Elos que não se desfazem

Falo dos elos que não se desfazem nas despedidas e que aparentemente se rompem num adeus metódico ou repentino.

Há um adeus surpreendente e não premeditado que diz: vou logo ali, mas logo estarei de volta!

Inexplicável, deixa-nos em troca um aperto, um vazio que se instala e turva nossa mente.

Aos poucos, ruídos estranhos vão tornando a tal voz inaudível, paira no ar a dúvida! Desta vez sem despedidas?

Do ponto distante uma luz sinaliza a encadear o olhar e a tornar inacreditável os anseios na espera, envoltos de mistério e silêncio.

Na presença que se distancia, na voz interrompida bruscamente, nas palavras que soam agora vãs. O silêncio é covarde!

Mais uma vez reina sobre a inquietante e inevitável inércia.

A morte, qualquer que seja ela, leva para longe o tudo que amamos. No entanto existem elos imunes aos gestos fracos, ao tempo, a distância e a própria existência.

Nenhum apelo os corrói e nada é mais forte que a razão, por vezes desconhecida, deles próprios existirem.

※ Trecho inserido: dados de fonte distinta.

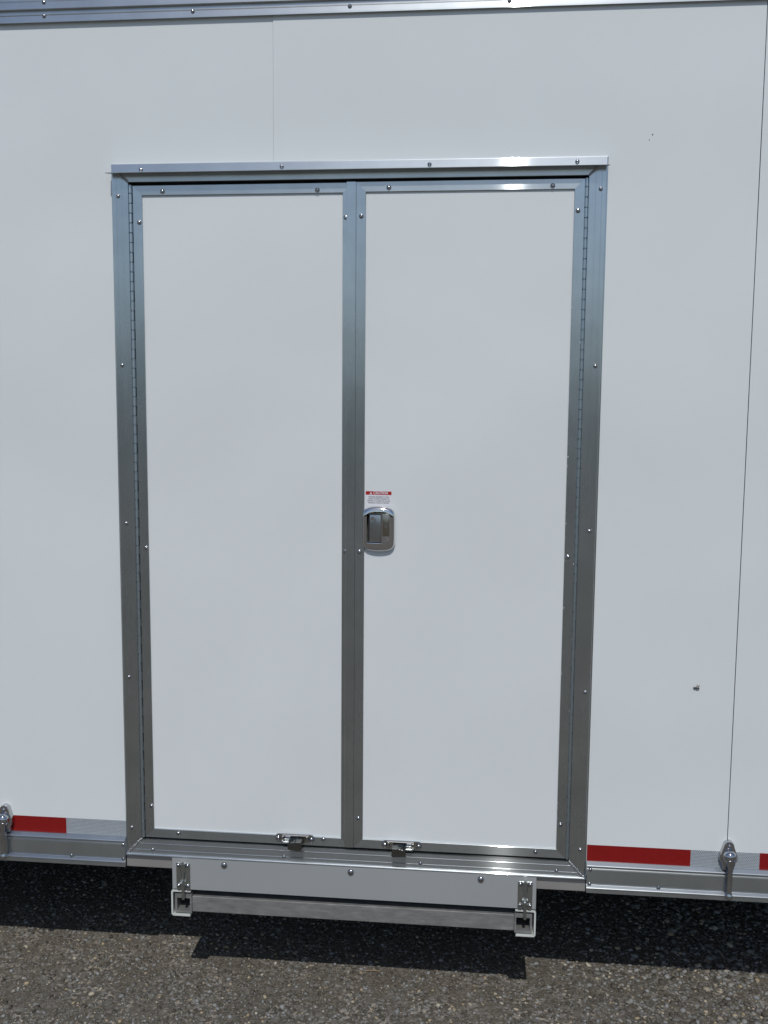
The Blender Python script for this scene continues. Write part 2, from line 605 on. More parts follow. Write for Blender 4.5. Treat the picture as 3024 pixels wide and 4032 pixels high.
# roof rail
prof = [(0.030, 1.2890), (-0.0030, 1.2888), (-0.0100, 1.2876), (-0.0108, 1.2886), (-0.0104, 1.2925), (-0.0088, 1.3052),
        (-0.0072, 1.3074), (-0.0062, 1.3094), (-0.0056, 1.3168), (-0.0060, 1.3180), (-0.0120, 1.3196), (-0.0128, 1.3212),
        (-0.0122, 1.3260), (-0.0100, 1.3392), (-0.0088, 1.3412), (-0.0078, 1.3440), (-0.0078, 1.3520), (-0.0125, 1.3540), (-0.0125, 1.3900),
        (-0.004, 1.4060), (0.020, 1.4150), (0.060, 1.4160), (0.060, 1.405), (0.030, 1.4040)]
bm = bmesh.new()
extrude_x(bm, prof, XL, XR)
rr = part('roof_rail', bm, M['alu_h'])
for i, x in enumerate((-0.5650, -0.1688, 0.2269, 0.6317, 1.0299, 1.4290, 1.825)):
    dz = (0.0004, 0, -0.0006, -0.0004, 0.0004, 0, 0)[i]
    put('screw', ME_SCREW, x, -0.0092, 1.3038 + dz, rr)
    put('screw', ME_SCREW, x + 0.001, -0.0106, 1.3370 + dz, rr)
bm = bmesh.new()
box(bm, XL + 0.01, XR - 0.01, 0.061, 2.46, 1.401, 1.418)
part('roof', bm, M['paint'])

# ------------------------------------------------------------------ side rub rails and reflective tape
RUB = [(-0.0020, -0.9145), (-0.0045, -0.9148), (-0.0148, -0.9216), (-0.0158, -0.9232), (-0.0155, -0.9243), (-0.0108, -0.9256),
       (-0.0088, -0.9285), (-0.0090, -0.9312), (-0.0108, -0.9330), (-0.0128, -0.9343), (-0.0130, -0.9352), (-0.0130, -0.9735),
       (-0.0122, -0.9745), (-0.0098, -0.9752), (-0.0088, -0.9775), (-0.0098, -0.9790), (-0.0160, -0.9836), (-0.0172, -0.9850),
       (-0.0170, -0.9868), (-0.0135, -0.9880), (-0.0135, -1.0000), (0.010, -1.0000), (0.010, -0.9145)]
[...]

Sendo assim não existem desligamentos infinitos, embora que não sintamos assim, pois se assim fosse o sofrimento não tomaria conta de nós.

A porta se fecha, o ente amado ou quem quer que seja vai-se, envolto numa penumbra, num nevoeiro onde nossa vista já não pode acompanhar. Paredes invisíveis isolam os sons da voz, já não podemos ouvi-la, o corpo, já não podemos tocar, o cheiro, já não podemos sentir.

A despeito de nossa dor seguimos vivos com os sentidos em alerta e sinalizando que eles não são insuficientes para sentir a presença do ente amado.

Um outro sentido qualquer se desenvolve, a duras penas colamos os pedacinhos de nós, adotamos outra forma de sentir o ser ausente como uma forma íntegra e decente de sobrevivermos. Uma espécie de sublimação que nos põe em tolerante sobrevivência.

É difícil ver alguém partir, ainda mais sem dizer adeus, pois é difícil acordar e deixar o sonho ir.

E é isso que algumas pessoas são para uns, o sonho idealizado e transfigurado neste ente que a vida leva impiedosa para longe de nós.

A dor perdura por que não processamos mecanismos mais ágeis que o próprio instalar da dor, esta precisa talvez ocupar qualquer espaço dentro de nós antes que venha o esquecimento benfazejo e que nos torne aptos a seguir inteiros rumo ao horizonte de nosso viver.

Involuntariamente impotentes mergulhamos no inaceitável, e vivenciamos a espera. Em algum momento uma certeza bate ao nosso ombro, e ouvimos algo dentro de nós dizer que nenhuma interrogação fica eternamente sem respostas.

Há e não devemos esquecer, o tempo de semear e colher.

Um belo dia um arquivo qualquer abrirá diante de nosso olhar desesperançado, e as respostas saciarão a sede deste existir, e haverá respostas para todas as questões, mas agora este tempo, este momento não nos pertence.

Assim depois de uma longa estiagem, a chuva cai, as folhas ficam verdes e uma promessa de flores instala-se nos campos de nossa alma.